Lastly, if you’re still not convinced, this issue presents a pre-Daredevil Matt Murdock in mask, come to his own father’s rescue. Revisionist history? It’s all fiction anyway, but even if you are a stickler for continuity, Bendis is currently making his career rewriting what we’ve all believed is true in the Marvel U, so why not let Wells have his shot at the title?


This week’s other reads (presented in alphabetical order):

ACTION COMICS #853
Knowing that the burden of guilt for the derailment of their first story arc lies on the shoulders of Adam Kubert, I’m jonesing to have Johns and Donner back on this book. These fill-ins are getting old, and seriously, Countdown comes out every week—does it really need to bogart other titles with tie-in issues?

BLACK CANARY #3
While I still don’t have the impression that anyone not reading this is missing something earthshaking, it remains a solid comic book. And Green Arrow just frickin’ rules the school.

COUNTDOWN #39
The story’s building momentum and I’m starting to honestly be interested, but the art still feels weak, week after week.

DETECTIVE COMICS #835
I die a little bit on the inside every time somebody fills in for Dini on this title. And Mandrake’s art just looks too much like 1993 for my tastes.

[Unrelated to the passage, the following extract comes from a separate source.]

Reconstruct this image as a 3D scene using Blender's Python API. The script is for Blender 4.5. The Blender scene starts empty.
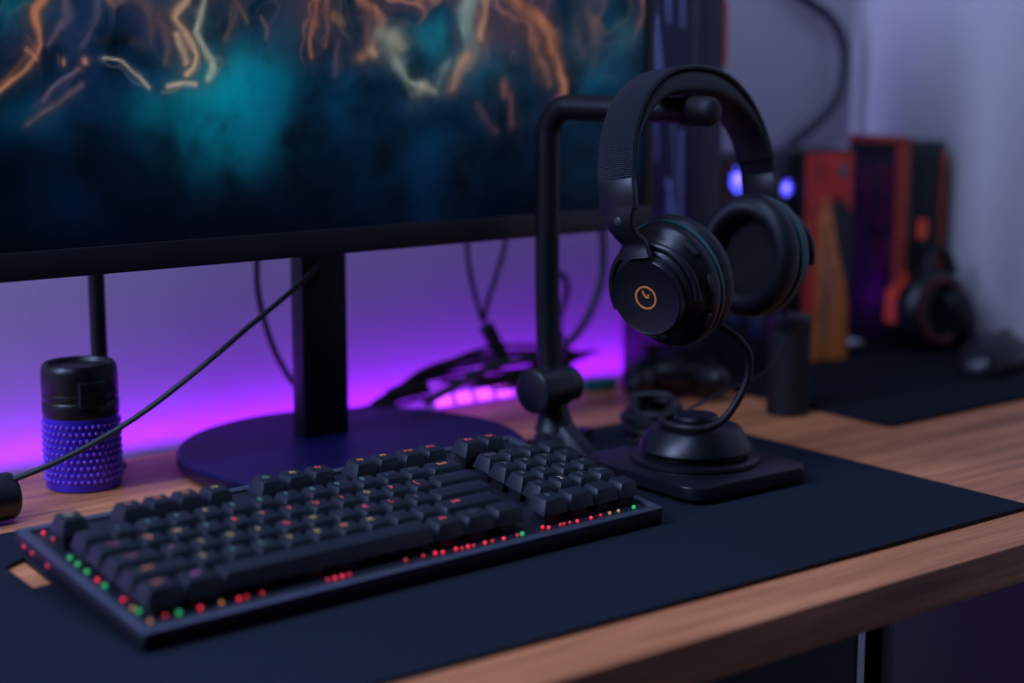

THE NEW AVENGERS: ILLUMINATI #4
Either retconning the Marvel Universe is loads o’ fun, and that explains the freewheeling jump from the Illuminati talking about their respective special lady friends to Namor kicking Marvel Boy’s ass, or else Bendis is really getting bored with it all. Either way, the king of Atlantis kept me entertained through both extremes.

THOR #2
For reasons incomprehensible even to me, I really dig the god of thunder kickin’ it in Oklahoma.

UNCANNY X-MEN #489
God only knows what the point of Endangered Species is, but fortunately it doesn’t affect the quality of the story Brubaker’s laying out.

WORLD WAR HULK #3
JRJ draws a wicked Doctor Strange, and while this was the first issue in this story I’ve enjoyed, it still feels like there are no consequences—Thunderbolt Ross really should’ve bit the big one when the Hulk pulled him outta that chopper.